-- Brief --
Output the material beneath exactly, leaving nothing out.
################
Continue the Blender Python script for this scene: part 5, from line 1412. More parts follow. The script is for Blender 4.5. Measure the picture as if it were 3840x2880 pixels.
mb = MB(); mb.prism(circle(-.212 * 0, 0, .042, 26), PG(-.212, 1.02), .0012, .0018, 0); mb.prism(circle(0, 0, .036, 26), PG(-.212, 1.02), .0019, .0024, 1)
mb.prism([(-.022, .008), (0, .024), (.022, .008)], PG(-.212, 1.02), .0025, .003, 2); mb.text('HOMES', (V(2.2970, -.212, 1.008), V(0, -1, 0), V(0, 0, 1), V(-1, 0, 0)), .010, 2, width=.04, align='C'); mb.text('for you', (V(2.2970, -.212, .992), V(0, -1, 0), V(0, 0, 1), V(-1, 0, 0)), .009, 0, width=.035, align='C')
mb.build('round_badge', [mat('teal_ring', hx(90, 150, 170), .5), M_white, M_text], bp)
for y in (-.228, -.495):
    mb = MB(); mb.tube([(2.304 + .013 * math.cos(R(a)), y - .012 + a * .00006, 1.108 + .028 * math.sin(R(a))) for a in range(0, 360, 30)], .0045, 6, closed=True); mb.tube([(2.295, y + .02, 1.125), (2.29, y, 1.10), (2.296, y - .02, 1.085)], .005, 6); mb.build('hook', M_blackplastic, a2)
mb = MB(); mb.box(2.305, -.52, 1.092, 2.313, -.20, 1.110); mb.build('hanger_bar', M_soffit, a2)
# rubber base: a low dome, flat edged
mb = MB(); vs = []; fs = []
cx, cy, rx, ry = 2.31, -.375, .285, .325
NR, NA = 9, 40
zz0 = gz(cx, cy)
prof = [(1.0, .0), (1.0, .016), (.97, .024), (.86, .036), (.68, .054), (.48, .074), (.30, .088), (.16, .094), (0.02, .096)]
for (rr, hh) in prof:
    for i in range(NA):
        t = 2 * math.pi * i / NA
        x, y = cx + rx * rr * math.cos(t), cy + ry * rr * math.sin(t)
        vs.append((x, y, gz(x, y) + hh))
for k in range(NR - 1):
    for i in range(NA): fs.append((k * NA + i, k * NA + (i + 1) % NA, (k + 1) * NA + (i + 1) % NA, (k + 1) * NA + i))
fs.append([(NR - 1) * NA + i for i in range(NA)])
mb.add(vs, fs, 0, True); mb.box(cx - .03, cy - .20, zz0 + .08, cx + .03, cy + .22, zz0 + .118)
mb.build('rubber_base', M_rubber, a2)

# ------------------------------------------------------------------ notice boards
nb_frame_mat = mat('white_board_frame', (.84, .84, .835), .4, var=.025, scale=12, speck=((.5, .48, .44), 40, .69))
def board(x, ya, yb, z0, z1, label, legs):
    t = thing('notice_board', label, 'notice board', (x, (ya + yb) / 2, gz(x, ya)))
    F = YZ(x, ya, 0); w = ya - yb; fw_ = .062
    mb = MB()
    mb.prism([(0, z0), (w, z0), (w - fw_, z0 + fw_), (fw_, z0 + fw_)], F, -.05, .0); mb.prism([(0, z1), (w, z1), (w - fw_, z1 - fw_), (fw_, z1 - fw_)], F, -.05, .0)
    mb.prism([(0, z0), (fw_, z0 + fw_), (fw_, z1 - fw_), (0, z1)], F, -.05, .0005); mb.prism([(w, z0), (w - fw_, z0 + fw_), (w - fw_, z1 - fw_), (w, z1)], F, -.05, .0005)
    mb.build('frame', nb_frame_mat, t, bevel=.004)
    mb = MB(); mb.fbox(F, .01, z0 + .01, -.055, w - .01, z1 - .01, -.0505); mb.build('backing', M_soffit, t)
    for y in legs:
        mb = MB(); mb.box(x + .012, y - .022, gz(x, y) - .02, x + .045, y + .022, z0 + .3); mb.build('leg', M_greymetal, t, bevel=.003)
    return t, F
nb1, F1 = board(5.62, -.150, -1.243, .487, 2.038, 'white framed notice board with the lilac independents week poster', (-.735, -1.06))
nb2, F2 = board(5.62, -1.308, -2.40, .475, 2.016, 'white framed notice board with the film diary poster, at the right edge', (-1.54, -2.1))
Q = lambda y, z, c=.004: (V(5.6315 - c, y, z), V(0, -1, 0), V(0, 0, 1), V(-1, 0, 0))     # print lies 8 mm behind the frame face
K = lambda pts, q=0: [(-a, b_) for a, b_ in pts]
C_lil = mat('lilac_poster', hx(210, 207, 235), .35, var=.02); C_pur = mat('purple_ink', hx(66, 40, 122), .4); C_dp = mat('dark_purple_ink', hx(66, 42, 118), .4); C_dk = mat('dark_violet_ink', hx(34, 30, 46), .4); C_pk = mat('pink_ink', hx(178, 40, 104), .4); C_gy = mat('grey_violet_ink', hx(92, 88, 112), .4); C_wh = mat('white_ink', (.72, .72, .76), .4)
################
-- Output for this exercise --
Continue the Blender Python script for this scene: part 5, from line 1412. More parts follow. The script is for Blender 4.5. Measure the picture as if it were 3840x2880 pixels.
mb = MB(); mb.prism(circle(-.212 * 0, 0, .042, 26), PG(-.212, 1.02), .0012, .0018, 0); mb.prism(circle(0, 0, .036, 26), PG(-.212, 1.02), .0019, .0024, 1)
mb.prism([(-.022, .008), (0, .024), (.022, .008)], PG(-.212, 1.02), .0025, .003, 2); mb.text('HOMES', (V(2.2970, -.212, 1.008), V(0, -1, 0), V(0, 0, 1), V(-1, 0, 0)), .010, 2, width=.04, align='C'); mb.text('for you', (V(2.2970, -.212, .992), V(0, -1, 0), V(0, 0, 1), V(-1, 0, 0)), .009, 0, width=.035, align='C')
mb.build('round_badge', [mat('teal_ring', hx(90, 150, 170), .5), M_white, M_text], bp)
for y in (-.228, -.495):
    mb = MB(); mb.tube([(2.304 + .013 * math.cos(R(a)), y - .012 + a * .00006, 1.108 + .028 * math.sin(R(a))) for a in range(0, 360, 30)], .0045, 6, closed=True); mb.tube([(2.295, y + .02, 1.125), (2.29, y, 1.10), (2.296, y - .02, 1.085)], .005, 6); mb.build('hook', M_blackplastic, a2)
mb = MB(); mb.box(2.305, -.52, 1.092, 2.313, -.20, 1.110); mb.build('hanger_bar', M_soffit, a2)
# rubber base: a low dome, flat edged
mb = MB(); vs = []; fs = []
cx, cy, rx, ry = 2.31, -.375, .285, .325
NR, NA = 9, 40
zz0 = gz(cx, cy)
prof = [(1.0, .0), (1.0, .016), (.97, .024), (.86, .036), (.68, .054), (.48, .074), (.30, .088), (.16, .094), (0.02, .096)]
for (rr, hh) in prof:
    for i in range(NA):
        t = 2 * math.pi * i / NA
        x, y = cx + rx * rr * math.cos(t), cy + ry * rr * math.sin(t)
        vs.append((x, y, gz(x, y) + hh))
for k in range(NR - 1):
    for i in range(NA): fs.append((k * NA + i, k * NA + (i + 1) % NA, (k + 1) * NA + (i + 1) % NA, (k + 1) * NA + i))
fs.append([(NR - 1) * NA + i for i in range(NA)])
mb.add(vs, fs, 0, True); mb.box(cx - .03, cy - .20, zz0 + .08, cx + .03, cy + .22, zz0 + .118)
mb.build('rubber_base', M_rubber, a2)

# ------------------------------------------------------------------ notice boards
nb_frame_mat = mat('white_board_frame', (.84, .84, .835), .4, var=.025, scale=12, speck=((.5, .48, .44), 40, .69))
def board(x, ya, yb, z0, z1, label, legs):
    t = thing('notice_board', label, 'notice board', (x, (ya + yb) / 2, gz(x, ya)))
    F = YZ(x, ya, 0); w = ya - yb; fw_ = .062
    mb = MB()
    mb.prism([(0, z0), (w, z0), (w - fw_, z0 + fw_), (fw_, z0 + fw_)], F, -.05, .0); mb.prism([(0, z1), (w, z1), (w - fw_, z1 - fw_), (fw_, z1 - fw_)], F, -.05, .0)
    mb.prism([(0, z0), (fw_, z0 + fw_), (fw_, z1 - fw_), (0, z1)], F, -.05, .0005); mb.prism([(w, z0), (w - fw_, z0 + fw_), (w - fw_, z1 - fw_), (w, z1)], F, -.05, .0005)
    mb.build('frame', nb_frame_mat, t, bevel=.004)
    mb = MB(); mb.fbox(F, .01, z0 + .01, -.055, w - .01, z1 - .01, -.0505); mb.build('backing', M_soffit, t)
    for y in legs:
        mb = MB(); mb.box(x + .012, y - .022, gz(x, y) - .02, x + .045, y + .022, z0 + .3); mb.build('leg', M_greymetal, t, bevel=.003)
    return t, F
nb1, F1 = board(5.62, -.150, -1.243, .487, 2.038, 'white framed notice board with the lilac independents week poster', (-.735, -1.06))
nb2, F2 = board(5.62, -1.308, -2.40, .475, 2.016, 'white framed notice board with the film diary poster, at the right edge', (-1.54, -2.1))
Q = lambda y, z, c=.004: (V(5.6315 - c, y, z), V(0, -1, 0), V(0, 0, 1), V(-1, 0, 0))     # print lies 8 mm behind the frame face
K = lambda pts, q=0: [(-a, b_) for a, b_ in pts]
C_lil = mat('lilac_poster', hx(210, 207, 235), .35, var=.02); C_pur = mat('purple_ink', hx(66, 40, 122), .4); C_dp = mat('dark_purple_ink', hx(66, 42, 118), .4); C_dk = mat('dark_violet_ink', hx(34, 30, 46), .4); C_pk = mat('pink_ink', hx(178, 40, 104), .4); C_gy = mat('grey_violet_ink', hx(92, 88, 112), .4); C_wh = mat('white_ink', (.72, .72, .76), .4)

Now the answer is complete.